Take, for example, his explanation of Santa Claus and elves to Jon.

Jon: ” Who am I supposed to be?”

Sly: “You are some benefactor named Santa Claus.”

Jon: “And who are you supposed to be?”

Sly: “I am some freakish mutation that works in a factory making toys for greedy undeserving children.”

Suresh is even good at setting up jokes for his fellow performers to serve up as punch line. Sly warns Jon not to talk to the police, whom he refers to as the fuzz, the po po and 5-Oh. Jon later retranslates this into “I’m not supposed to talk to the fuzzy Po Po.”

Ken Hall, as Kenny, is almost as funny as Suresh. This man’s manic expression while rambling about kidnapping gloves, standing by the side of the road with beet juice on his face, or stumbling over his words explaining why he kidnapped the girl and not Bethany are show stoppers.

The only complain about this film is that there could be more Zoie Palmer. As Bethany she does not have too much screen time. (Another complaint would be that her character’s lines are a tad confusing. She tries to force Jon to help her find her daughter and when he agrees to help, she immediately asks him why.  Confusing.)

The plot could be seen as a homage to Chitty Chitty Bang Bang with it’s child catcher, certainly  Richings’ character resembles  Robert Helpmann’s child catcher although he is a lot more verbal than the sinister villain in that 1968 musical.  While the character of the child catching Yuri may be a homage to the film of the flying, and magical car, it is apparent that the whole storyline of cabbage patch babies is connected to those hideous dolls from the 1980s.

Or…the film really is a sort of musical Grimm’s fairy tale about babies found in cabbages. Either way, the movie is quirky fun with an unlikely hero and the brilliantly comic Suresh John as equally unlikely sidekick.

At 85 minutes the film is not overly long and the pacing is brisk, although it does drag in places.
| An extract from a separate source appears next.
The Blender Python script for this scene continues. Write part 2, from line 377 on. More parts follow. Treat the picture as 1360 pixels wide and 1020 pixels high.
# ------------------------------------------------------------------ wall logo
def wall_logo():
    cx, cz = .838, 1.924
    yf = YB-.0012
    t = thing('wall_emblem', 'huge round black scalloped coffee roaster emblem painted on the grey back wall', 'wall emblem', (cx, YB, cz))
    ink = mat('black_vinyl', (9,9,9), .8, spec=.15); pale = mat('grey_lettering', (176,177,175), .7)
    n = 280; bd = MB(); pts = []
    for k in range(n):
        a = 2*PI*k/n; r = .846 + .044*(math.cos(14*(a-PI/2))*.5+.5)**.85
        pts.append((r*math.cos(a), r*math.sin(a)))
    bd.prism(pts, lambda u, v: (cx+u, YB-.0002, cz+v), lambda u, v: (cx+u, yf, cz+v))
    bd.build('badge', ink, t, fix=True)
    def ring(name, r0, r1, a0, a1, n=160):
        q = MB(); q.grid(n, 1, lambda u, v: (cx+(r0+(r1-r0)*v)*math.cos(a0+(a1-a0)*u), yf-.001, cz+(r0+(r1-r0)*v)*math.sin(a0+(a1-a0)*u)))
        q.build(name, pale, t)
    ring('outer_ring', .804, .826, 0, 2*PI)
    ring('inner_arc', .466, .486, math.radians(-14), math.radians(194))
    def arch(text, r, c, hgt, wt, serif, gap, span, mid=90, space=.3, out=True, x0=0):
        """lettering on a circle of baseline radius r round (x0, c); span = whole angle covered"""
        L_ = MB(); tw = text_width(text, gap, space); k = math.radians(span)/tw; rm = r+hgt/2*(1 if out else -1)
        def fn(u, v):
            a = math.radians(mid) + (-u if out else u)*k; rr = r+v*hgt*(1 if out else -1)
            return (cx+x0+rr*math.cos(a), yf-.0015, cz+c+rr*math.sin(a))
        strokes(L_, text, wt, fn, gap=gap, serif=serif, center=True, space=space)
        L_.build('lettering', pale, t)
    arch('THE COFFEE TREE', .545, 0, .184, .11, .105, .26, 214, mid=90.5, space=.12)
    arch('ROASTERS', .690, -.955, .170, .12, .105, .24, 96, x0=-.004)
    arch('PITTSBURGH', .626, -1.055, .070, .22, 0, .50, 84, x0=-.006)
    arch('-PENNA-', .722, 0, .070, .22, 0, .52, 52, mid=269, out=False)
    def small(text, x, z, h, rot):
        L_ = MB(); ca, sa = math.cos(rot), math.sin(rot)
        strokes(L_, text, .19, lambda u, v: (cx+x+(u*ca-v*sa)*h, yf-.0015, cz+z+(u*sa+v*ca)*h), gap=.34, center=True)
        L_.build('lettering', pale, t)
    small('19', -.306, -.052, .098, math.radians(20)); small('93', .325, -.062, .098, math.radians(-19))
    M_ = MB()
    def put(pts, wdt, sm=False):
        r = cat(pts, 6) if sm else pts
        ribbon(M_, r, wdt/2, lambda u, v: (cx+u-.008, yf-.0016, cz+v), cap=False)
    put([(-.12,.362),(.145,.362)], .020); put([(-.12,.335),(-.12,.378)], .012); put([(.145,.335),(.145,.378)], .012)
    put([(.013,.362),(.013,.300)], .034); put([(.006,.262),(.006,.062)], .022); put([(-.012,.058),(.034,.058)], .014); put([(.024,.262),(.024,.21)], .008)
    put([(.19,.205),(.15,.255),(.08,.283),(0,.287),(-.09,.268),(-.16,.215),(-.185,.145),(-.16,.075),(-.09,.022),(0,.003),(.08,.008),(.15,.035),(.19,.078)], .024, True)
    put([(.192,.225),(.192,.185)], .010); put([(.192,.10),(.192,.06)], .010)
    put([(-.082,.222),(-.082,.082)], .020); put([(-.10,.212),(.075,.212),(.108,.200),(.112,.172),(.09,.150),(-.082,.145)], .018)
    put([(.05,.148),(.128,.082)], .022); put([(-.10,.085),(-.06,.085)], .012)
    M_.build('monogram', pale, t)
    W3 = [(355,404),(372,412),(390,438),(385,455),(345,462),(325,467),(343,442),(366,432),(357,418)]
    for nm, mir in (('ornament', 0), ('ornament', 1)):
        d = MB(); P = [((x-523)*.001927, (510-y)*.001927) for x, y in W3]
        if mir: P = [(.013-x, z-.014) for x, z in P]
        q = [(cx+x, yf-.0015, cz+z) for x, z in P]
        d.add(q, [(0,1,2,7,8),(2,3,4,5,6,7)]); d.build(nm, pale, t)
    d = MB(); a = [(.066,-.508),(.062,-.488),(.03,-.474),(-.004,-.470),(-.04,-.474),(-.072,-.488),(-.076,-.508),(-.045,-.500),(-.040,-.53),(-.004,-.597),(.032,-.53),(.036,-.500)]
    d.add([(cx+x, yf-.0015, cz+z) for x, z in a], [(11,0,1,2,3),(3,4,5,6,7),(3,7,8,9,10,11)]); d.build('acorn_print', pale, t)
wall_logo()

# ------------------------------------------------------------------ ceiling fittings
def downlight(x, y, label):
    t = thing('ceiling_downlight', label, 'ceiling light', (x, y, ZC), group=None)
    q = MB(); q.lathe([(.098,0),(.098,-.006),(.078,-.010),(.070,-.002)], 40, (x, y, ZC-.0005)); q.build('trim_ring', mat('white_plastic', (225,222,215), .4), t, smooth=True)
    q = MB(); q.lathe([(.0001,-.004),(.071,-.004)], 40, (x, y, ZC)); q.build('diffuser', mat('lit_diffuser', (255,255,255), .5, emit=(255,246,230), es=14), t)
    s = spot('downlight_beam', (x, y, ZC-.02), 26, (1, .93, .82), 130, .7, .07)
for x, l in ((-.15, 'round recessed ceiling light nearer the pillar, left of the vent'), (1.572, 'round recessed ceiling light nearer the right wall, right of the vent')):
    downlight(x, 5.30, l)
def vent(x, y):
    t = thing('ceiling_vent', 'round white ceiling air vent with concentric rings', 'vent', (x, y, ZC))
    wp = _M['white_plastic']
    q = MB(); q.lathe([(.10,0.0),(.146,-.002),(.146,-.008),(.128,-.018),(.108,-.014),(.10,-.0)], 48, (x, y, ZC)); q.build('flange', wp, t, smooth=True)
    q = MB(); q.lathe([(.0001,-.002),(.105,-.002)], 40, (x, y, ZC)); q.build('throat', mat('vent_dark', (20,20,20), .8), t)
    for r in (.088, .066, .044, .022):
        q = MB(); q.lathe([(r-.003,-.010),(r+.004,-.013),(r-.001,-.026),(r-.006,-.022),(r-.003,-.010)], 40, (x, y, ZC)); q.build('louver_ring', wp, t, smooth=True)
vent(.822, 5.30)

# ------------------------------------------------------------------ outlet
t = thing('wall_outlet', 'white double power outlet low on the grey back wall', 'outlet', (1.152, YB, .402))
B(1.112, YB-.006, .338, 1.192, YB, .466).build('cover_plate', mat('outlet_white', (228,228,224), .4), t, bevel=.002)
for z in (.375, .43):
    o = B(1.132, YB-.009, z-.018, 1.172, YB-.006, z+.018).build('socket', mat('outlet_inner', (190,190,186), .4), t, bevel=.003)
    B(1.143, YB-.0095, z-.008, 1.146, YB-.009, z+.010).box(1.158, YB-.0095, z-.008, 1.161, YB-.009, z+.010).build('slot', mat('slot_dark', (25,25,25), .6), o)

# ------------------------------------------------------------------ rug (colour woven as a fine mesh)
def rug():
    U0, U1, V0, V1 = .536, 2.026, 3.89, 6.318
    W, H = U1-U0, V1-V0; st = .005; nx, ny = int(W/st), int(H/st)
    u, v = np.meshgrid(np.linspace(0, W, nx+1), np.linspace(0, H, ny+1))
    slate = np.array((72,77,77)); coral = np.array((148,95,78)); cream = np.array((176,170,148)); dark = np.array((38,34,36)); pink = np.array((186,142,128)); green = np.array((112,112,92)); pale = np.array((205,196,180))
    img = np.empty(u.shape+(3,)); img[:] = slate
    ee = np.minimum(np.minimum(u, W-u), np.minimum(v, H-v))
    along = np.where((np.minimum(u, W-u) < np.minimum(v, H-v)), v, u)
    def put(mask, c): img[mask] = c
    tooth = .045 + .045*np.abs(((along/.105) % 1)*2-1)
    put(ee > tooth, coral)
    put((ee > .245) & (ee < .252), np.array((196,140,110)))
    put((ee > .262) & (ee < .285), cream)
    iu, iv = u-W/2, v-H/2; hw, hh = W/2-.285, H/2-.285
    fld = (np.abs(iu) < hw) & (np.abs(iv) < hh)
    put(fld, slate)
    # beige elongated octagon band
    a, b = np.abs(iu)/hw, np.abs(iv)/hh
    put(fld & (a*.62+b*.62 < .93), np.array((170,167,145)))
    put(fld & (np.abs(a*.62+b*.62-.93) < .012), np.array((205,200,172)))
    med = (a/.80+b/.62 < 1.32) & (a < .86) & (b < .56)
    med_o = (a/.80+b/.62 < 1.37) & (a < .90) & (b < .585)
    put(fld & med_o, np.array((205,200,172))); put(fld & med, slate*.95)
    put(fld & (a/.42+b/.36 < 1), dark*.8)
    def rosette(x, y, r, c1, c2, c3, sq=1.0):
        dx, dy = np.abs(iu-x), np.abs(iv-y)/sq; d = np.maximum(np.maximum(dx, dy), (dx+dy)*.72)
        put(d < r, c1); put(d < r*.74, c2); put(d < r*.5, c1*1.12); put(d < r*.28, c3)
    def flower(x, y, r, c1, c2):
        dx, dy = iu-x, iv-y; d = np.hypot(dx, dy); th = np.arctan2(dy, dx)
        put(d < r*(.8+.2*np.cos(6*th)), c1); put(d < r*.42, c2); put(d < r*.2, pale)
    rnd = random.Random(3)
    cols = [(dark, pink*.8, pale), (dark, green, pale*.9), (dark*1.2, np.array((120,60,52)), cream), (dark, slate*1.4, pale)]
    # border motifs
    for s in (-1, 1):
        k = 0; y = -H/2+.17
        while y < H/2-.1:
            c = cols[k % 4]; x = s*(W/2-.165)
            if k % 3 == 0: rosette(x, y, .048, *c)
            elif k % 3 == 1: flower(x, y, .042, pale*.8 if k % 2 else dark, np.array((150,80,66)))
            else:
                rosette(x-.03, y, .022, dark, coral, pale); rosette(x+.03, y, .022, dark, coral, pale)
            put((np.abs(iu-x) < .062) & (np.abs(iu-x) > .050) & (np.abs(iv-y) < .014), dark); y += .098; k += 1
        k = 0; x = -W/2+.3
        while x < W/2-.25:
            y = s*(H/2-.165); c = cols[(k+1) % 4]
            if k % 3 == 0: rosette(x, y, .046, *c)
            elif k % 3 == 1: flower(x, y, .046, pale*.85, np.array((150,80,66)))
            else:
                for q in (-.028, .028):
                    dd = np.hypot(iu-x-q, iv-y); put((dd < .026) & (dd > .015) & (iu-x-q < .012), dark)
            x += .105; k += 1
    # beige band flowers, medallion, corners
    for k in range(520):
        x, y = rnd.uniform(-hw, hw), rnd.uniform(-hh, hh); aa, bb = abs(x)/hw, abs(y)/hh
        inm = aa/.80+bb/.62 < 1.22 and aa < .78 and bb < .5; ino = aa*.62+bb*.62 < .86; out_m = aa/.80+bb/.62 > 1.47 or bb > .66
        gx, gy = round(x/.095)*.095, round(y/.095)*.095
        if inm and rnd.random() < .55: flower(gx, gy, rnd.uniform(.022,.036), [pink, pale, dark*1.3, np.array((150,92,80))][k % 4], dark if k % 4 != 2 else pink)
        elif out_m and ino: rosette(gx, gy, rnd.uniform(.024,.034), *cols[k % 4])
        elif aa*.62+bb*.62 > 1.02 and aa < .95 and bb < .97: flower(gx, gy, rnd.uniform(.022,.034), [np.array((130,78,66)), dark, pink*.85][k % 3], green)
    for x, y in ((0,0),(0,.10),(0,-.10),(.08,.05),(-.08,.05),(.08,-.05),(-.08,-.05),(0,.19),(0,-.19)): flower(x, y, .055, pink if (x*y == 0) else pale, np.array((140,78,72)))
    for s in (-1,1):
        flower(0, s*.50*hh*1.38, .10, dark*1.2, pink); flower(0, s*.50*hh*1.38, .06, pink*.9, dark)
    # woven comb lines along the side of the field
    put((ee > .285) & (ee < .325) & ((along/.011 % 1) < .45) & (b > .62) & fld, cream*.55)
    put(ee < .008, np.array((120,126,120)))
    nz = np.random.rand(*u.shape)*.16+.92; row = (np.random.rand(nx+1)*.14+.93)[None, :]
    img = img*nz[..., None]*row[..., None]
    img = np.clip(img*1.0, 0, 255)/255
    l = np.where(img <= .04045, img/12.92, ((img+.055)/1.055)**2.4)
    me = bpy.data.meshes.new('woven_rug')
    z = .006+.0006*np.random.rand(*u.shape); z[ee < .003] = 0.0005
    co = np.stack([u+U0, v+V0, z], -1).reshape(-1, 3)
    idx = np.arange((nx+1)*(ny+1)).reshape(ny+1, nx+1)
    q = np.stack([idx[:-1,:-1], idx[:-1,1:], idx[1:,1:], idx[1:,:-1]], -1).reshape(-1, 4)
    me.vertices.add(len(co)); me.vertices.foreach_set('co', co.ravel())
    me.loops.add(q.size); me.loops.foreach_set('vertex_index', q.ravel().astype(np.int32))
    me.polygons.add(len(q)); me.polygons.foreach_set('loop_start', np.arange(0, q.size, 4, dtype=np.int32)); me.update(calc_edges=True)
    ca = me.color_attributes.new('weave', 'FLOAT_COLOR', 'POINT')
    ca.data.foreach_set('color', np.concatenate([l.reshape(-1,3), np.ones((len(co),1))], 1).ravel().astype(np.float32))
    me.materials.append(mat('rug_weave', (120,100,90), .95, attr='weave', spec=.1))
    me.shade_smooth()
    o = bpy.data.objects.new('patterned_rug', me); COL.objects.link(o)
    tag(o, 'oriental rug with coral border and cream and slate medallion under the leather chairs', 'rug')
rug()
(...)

Streaming on US Netflix, Patch Town is great fun and while the songs are not catchy enough to stick in your head, they do, at least, help the story along.

This is a 4 out of 5 stars for originality, and it loses a star for not enough Zoie Palmer, but earns 4 just for Ken Hall and Suresh John who steal this film from Richings and Ramsay as deftly as if he were the child catcher himself.